Souhaitant se rallier d’autres partenaires, les Etats-Unis
pratiquèrent une politique d’ouverture, de séduction
et de « coexistence pacifique » avec l’Union
Soviétique notamment. Pourtant, l’invasion de l’Afghanistan
par l’URSS en 1979 marqua la fin de cette politique et
le retour à la politique de Containment.
La synthèse reaganienne (1981-1989)
Selon plusieurs auteurs, le président Ronald Reagan
a incarné une synthèse presque parfaite des courants
réalistes et idéalistes de la politique étrangère
américaine.
-
D’un côté, il entraîna l’URSS
dans la « Guerre des étoiles »,
projet titanesque qui contribua en grande partie à
grever les finances déjà vacillantes de
l’Union Soviétique, il fit financer et armer
les opposants au communisme dans plusieurs pays (antisandinistes
du Nicaragua, combattants afghans et surtout islamistes
en Afghanistan…), et gagna l’opinion publique
à sa politique en la présentant en des termes
manichéens, désignant l’URSS comme
« l’Empire du mal », et s’attaquant
déjà à « la confédération
des Etats terroristes » , visant essentiellement
l’Iran et la Libye. (Discours sur l’état
de l’Union de 1985). - D’autre
part, Reagan se fit le fer de lance de la lutte pour la
diffusion de la démocratie dans le monde. S’appuyant
sur une théorie formulée par Jeanne Kirkpatrick
selon laquelle les dictatures de droite, contrairement
à celle de gauche (communisme) sont capables de
s’auto-réformer au point de se transformer
en démocraties libérales, il élargit
de façon conséquente les territoire d’application
de la démocratisation et justifiait l’importance
des moyens qu’il désirait consacrer à
cette cause : « Autour du monde aujourd’hui,
la révolution démocratique gagne en force
[…]. Nous devons être fermes dans notre conviction
que la liberté n’est pas uniquement la prérogative
de quelques privilégiés mais un droit inaliénable
et universel pour tous les êtres humains »
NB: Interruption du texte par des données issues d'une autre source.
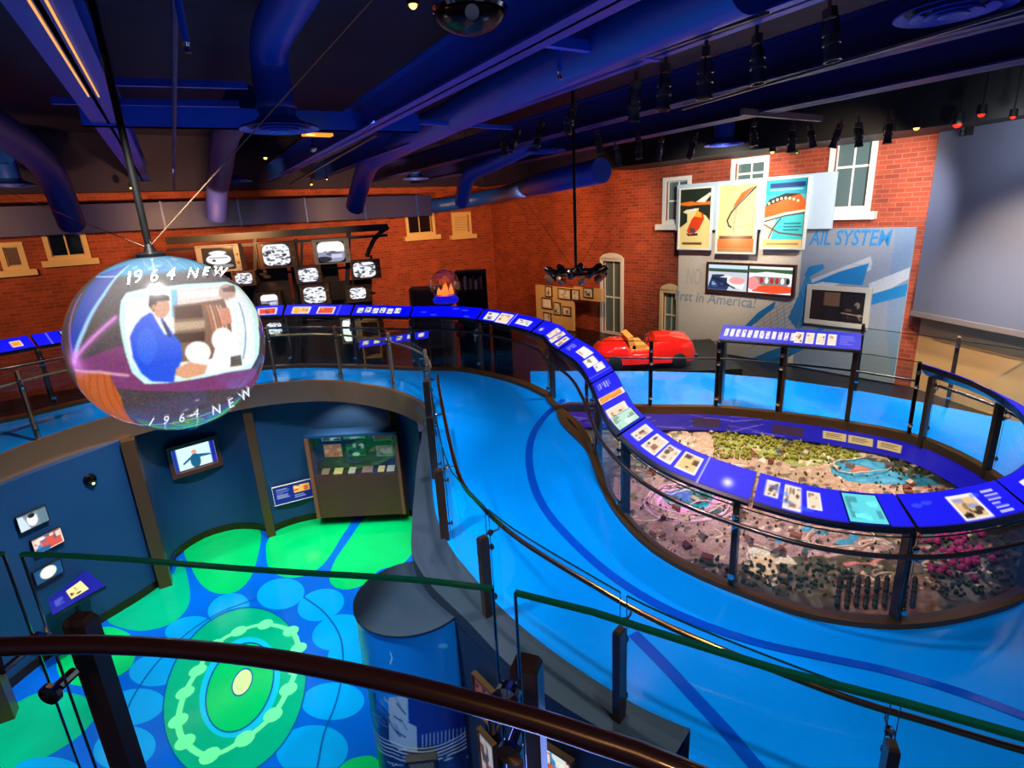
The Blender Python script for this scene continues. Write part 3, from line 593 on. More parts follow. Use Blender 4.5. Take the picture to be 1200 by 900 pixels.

(Discours du 8 juin 1982).
Mêlant dans ses discours des idées de puissance
et de morale, Reagan réussit ainsi à construire
une véritable « morale stratégique »
américaine : combattre pour la démocratie dans
le monde devait permettre la préservation des intérêts
américains en tant que première démocratie.
Agissant selon des pratiques réalistes, il désirait
cependant renverser le statu-quo au profit des Etats-Unis, et
non plus maintenir l’équilibre, comme le fit Nixon.
Il utilisait la démocratie non seulement comme fin, mais
également comme moyen pour arriver à des fins
plus pragmatiques : la chute de l’URSS.
Vers la fin du multilatéralisme
?
Contrairement aux wilsoniens qui favorisaient le multilatéralisme,
Reagan n’eut aucun scrupule à agir seul, unilatéralement,
dédaignant des institutions internationales qui avaient
intégré depuis les années 1960-1970 de
nombreux pays du Tiers-Monde, peu favorables aux USA.